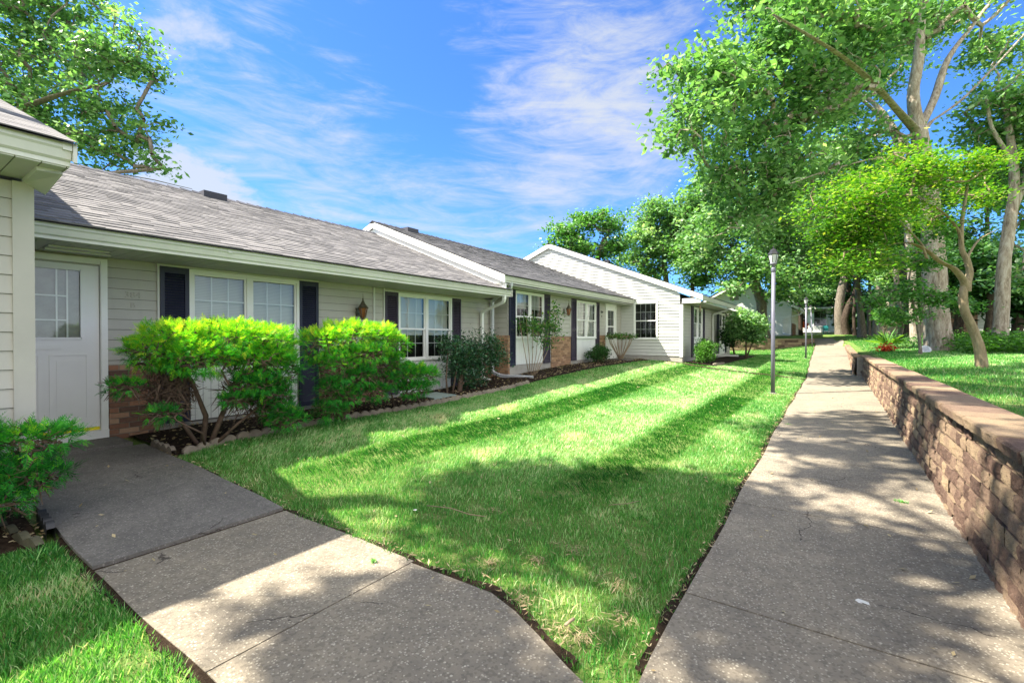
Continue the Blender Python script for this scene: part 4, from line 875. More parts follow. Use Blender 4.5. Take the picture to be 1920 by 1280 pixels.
# ------------------------------------------------------------------ far houses seen through the trees
def far_house(label, X0, X1_, Y0, zb, ht, wins, roofh=1.8, brickpart=None, pal='white'):
    h = thing('house', label, 'house', ((X0+X1_)/2, Y0, zb)); fg = fry(Y0)
    mb = MB(); clap(mb, fg, X0, X1_, zb, zb+ht, .18, [(a, b_, zb+.5, zb+ht-.2) for a, b_ in wins], lap=.02); mb.box(X0, X1_, Y0+.3, Y0+7, zb-.3, zb+ht); mb.box(X0-.02, X0+.1, Y0, Y0+.3, zb-.3, zb+ht); mb.box(X1_-.1, X1_+.02, Y0, Y0+.3, zb-.3, zb+ht); mb.build('wall', M[pal], h)
    for a, b_ in wins: window(h, fg, a, b_, zb+.55, zb+ht-.25, sashes=1 if b_-a < 1.5 else 2, cols=2, rows=1, blind=random.choice([0, .3, .5]))
    mb = MB(); ym = Y0+3.5; mb.face([(X0-.4, Y0-.6, zb+ht), (X1_+.4, Y0-.6, zb+ht), (X1_+.4, ym, zb+ht+roofh), (X0-.4, ym, zb+ht+roofh)]); mb.face([(X0-.4, ym, zb+ht+roofh), (X1_+.4, ym, zb+ht+roofh), (X1_+.4, Y0+7.6, zb+ht), (X0-.4, Y0+7.6, zb+ht)])
    mb.face([(X0-.4, Y0-.6, zb+ht-.02), (X1_+.4, Y0-.6, zb+ht-.02), (X1_+.4, Y0+.1, zb+ht-.02), (X0-.4, Y0+.1, zb+ht-.02)]); mb.build('roof', M['shingle2'], h)
    mb = MB(); mb.box(X0-.4, X1_+.4, Y0-.64, Y0-.6, zb+ht-.14, zb+ht+.02); mb.build('gutter', M['white'], h)
    if brickpart:
        mb = MB(); mm = MB(); bricks(mb, mm, fg, brickpart[0], brickpart[1], zb-.1, zb+ht-.3, .04); bb = mb.build('brick_base', M['brick'], h); mm.build('mortar', M['mortar'], bb)
    return h
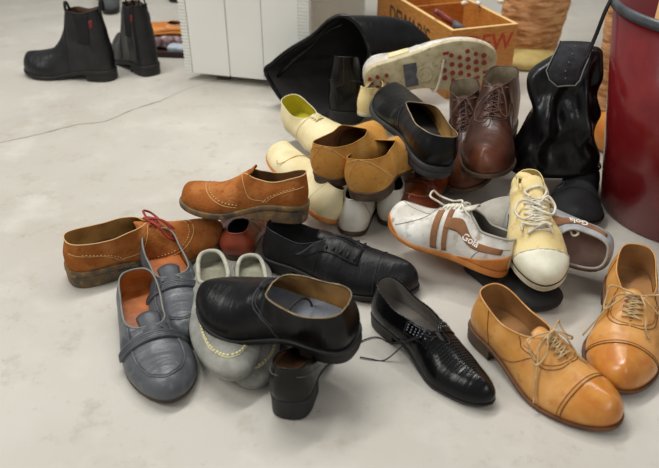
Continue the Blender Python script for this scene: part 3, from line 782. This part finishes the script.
# sole of a further brown shoe under the boot toe, and cognac loafer
s = Shoe('loafer', 'cognac brown loafer with stitched toe, under the round black shoe', (442, 182, .010), (404, 217, .030), 0, W=.094, mir=1, hh=.014, ts=.005, welt=.002, upper='cog', lining='insbrown',
         insole='insbrown', sole='loafsole', xe=.62, f0=.80, toe=1.0, collar='cog2', top=[(0, .054), (.1, .05), (.26, .042), (.45, .042), (.6, .044), (.75, .040), (.88, .034), (1, .028)])
s.topseam([(.66, .7), (.78, .7), (.88, .5), (.925, 0), (.88, -.5), (.78, -.7), (.66, -.7)], 'cog2', .0018, .0003, 'apron_seam')
s.topseam([(.68, .64), (.78, .64), (.87, .45), (.905, 0), (.87, -.45), (.78, -.64), (.68, -.64)], 'stitchtan', .0006, .0008, dash=(.002, .002))
s.patch(lambda a, b: (.60+.05*a, -.85+1.7*b), 'cog2', 'strap', .0022, 6, 20)

# ------------------------------------------------------------------ retro sneakers with brown stripes
def retro(label, H, T, mir, roll, side, W=.100, xtx=.36, upm='dirtywhite', **kw):
    s = Shoe('sneaker', label, H, T, roll, W=W, mir=mir, hh=.004, ts=.009, welt=.001, spring=.016, toe=.98, upper=upm, lining='linegrey', insole=kw.get('insole', 'linegrey'), sole=kw.get('sole', 'gum'), collar='greysued', xe=kw.get('xe', .40), xs=.60, slot=.004,
             f0=.78, cr=.0022, bulge=.004, wob=.0015, hm=kw.get('hm', 1), top=[(0, .046), (.10, .045), (.24, .044), (.34, .056), (.44, .066), (.58, .058), (.70, .044), (.85, .038), (1, .030)])
    for w in (1, -1):
        # curved bar from the lace stay down to the sole, a second behind, and the long band to the heel
        s.patch(lambda a, b: (.50+.035*a-.05*b*b, w*(.20+.76*b)), 'stripe', 'stripe', .0014, 6, 14)
        s.patch(lambda a, b: (.57+.045*a-.05*b*b, w*(.20+.76*b)), 'stripe', 'stripe', .0014, 6, 14)
        s.patch(lambda a, b: (.06+.46*a, w*(.30+.10*a+(.19+.07*math.sin(a*3.1))*b)), 'stripe', 'stripe', .0015, 18, 6)
        # gum rand climbing heel and toe
        if upm == 'greyleath': continue
        s.patch(lambda a, b: (.004+.36*a, w*(.985-(.50*(1-a)**1.5)*b)), 'gum', 'rand', .0022, 14, 6)
        s.patch(lambda a, b: (.84+.145*a, w*(.985-(.26*a)*b)), 'gum', 'rand', .0018, 10, 6)
        s.seam([(.64, .03*w), (.66, .25*w), (.72, .42*w), (.80, .60*w), (.88, .80*w)], 'greysued', .0008)
        s.seam([(.66, .25*w), (.74, .20*w), (.86, .16*w), (.93, .05*w)], 'greysued', .0008)
        s.seam([(.02, .3*w), (.12, .35*w), (.22, .62*w), (.26, .97*w)], 'linegrey', .0006)
    s.tongue(.36, .62, 'dirtywhite', .020, .014, .002)
    s.laces([.47, .50, .53, .56, .59], 'whitelace', .14, .0017)
    return s
s = retro('white sneaker with brown stripes and gum sole, beside the cream canvas sneaker', (506, 276, .030), (388, 228, .050), 1, 17, 1, W=.112, hm=1.2)
s.text('Gola', .30, .44, .0165, 'letter', dx=-1, dw=1.6, dz=.0024)
s.free_lace([[(.60, .02, .003), (.62, .10, .014), (.66, .10, .026), (.70, -.1, .032), (.66, -.3, .026), (.58, -.3, .014), (.50, -.1, .008), (.47, 0, .006)],
             [(.48, 0, .004), (.46, -.3, .010), (.44, -.7, .012), (.40, -.9, .010)], [(.47, .05, .004), (.44, .2, .008), (.40, .25, .010), (.36, .12, .006)]], 'whitelace', .0018)
s = retro('grey and white striped sneaker lying on its side, behind the cream canvas sneaker', (612, 252, .050), (474, 215, .055), 1, -68, -1, W=.112, upm='greyleath', insole='pinkin', sole='greysued', xe=.36)
s.text('Gola', .26, -.46, .0165, 'letter', dx=1, dz=.0022)
s.cap(.74, 'greysued', .001)

# ------------------------------------------------------------------ cream canvas sneaker, toe down
s = Shoe('canvas_sneaker', 'pale yellow canvas sneaker with white rubber toe, toe pointing forward', (524, 190, .100), (542, 294, .034), 3, W=.092, mir=1, hh=.004, ts=.020, welt=.002, spring=.006,
         toe=1.0, heelw=1.0, upper='cream', lining='cream', insole='cream', sole='rubw', xe=.24, xs=.64, slot=.006, f0=.74, bulge=.003, eggp=2.6, wob=.004,
         top=[(0, .034), (.10, .032), (.20, .030), (.30, .036), (.45, .042), (.60, .042), (.72, .036), (.88, .030), (1, .022)])
s.cap(.79, 'capw', .0018, bow=.02)
s.seam([(.770, -.95), (.782, -.5), (.79, 0), (.782, .5), (.770, .95)], 'rubw', .0014, .001, 'cap_edge')
bm = bmesh.new()
P = [s.sides[0][i]+s.norm[0][i]*.0026+Vector((0, 0, s.zb(s.sides[0][i].x/s.L)+.019)) for i in range(NS+1)]+[s.sides[1][i]+s.norm[1][i]*.0026+Vector((0, 0, s.zb(s.sides[1][i].x/s.L)+.019)) for i in range(NS-1, 0, -1)]
tube(bm, P, .0009, True, 6); link('pinstripe', bm, M['blackrub'], s.root)
bm = bmesh.new()
for dz in (.004, .008, .012):
    tube(bm, [p+Vector((0, 0, dz-.016)) for p in P], .0011, True, 6)
link('foxing_ridge', bm, M['rubw'], s.root)
s.tongue(.14, .66, 'cream', .020, .010, .001)
s.laces([.34, .39, .44, .49, .54, .59, .64], 'whitelace', .22, .0019)
s.free_lace([[(.40, 0, .004), (.36, .2, .012), (.42, .38, .012), (.50, .30, .008), (.52, .1, .008), (.46, -.05, .008)],
             [(.44, 0, .004), (.40, -.22, .012), (.47, -.40, .012), (.56, -.26, .010), (.54, -.05, .010)],
             [(.36, .1, .004), (.28, .25, .010), (.24, .05, .012), (.29, -.15, .008), (.36, -.05, .008)],
             [(.60, .2, .004), (.62, -.1, .008), (.58, -.3, .006), (.63, -.35, .004)],
             [(.66, .25, .004), (.61, 0, .009), (.66, -.28, .004)],
             [(.36, .2, .004), (.38, .5, .008), (.44, .85, .010), Vector((.50*s.L, .062, .030)), Vector((.55*s.L, .070, .028)), Vector((.56*s.L, .060, .026)), Vector((.46*s.L, .056, .030))]], 'whitelace', .0021)
bm = bmesh.new()
tube(bm, catmull([Vector((.06*s.L, -.018, .052)), Vector((.12*s.L, -.006, .060)), Vector((.20*s.L, .004, .056)), Vector((.24*s.L, -.010, .050)), Vector((.16*s.L, -.020, .046))], 8), .006, flat=1.6)
link('folded_collar', bm, M['cream'], s.root)

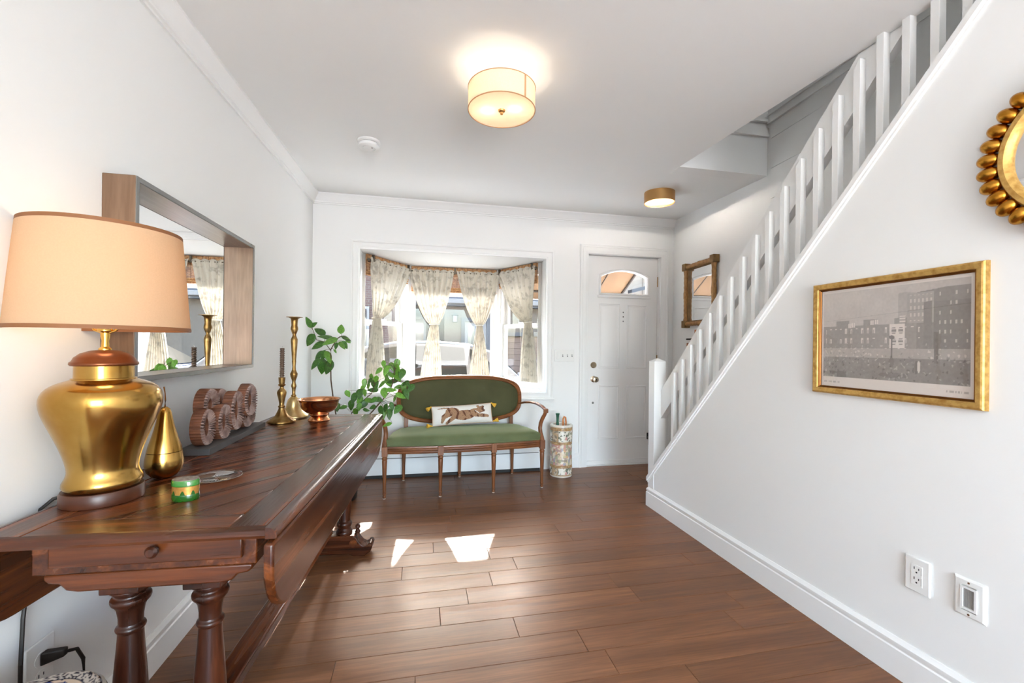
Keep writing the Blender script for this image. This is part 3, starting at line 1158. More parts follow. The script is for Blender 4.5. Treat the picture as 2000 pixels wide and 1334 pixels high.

* * * * *

_WHAT YOU HAVE TO DO:_
How many of the lines in the listing above hold the word "follow"? Report only that figure.

_SOLUTION FOR THIS TASK:_
2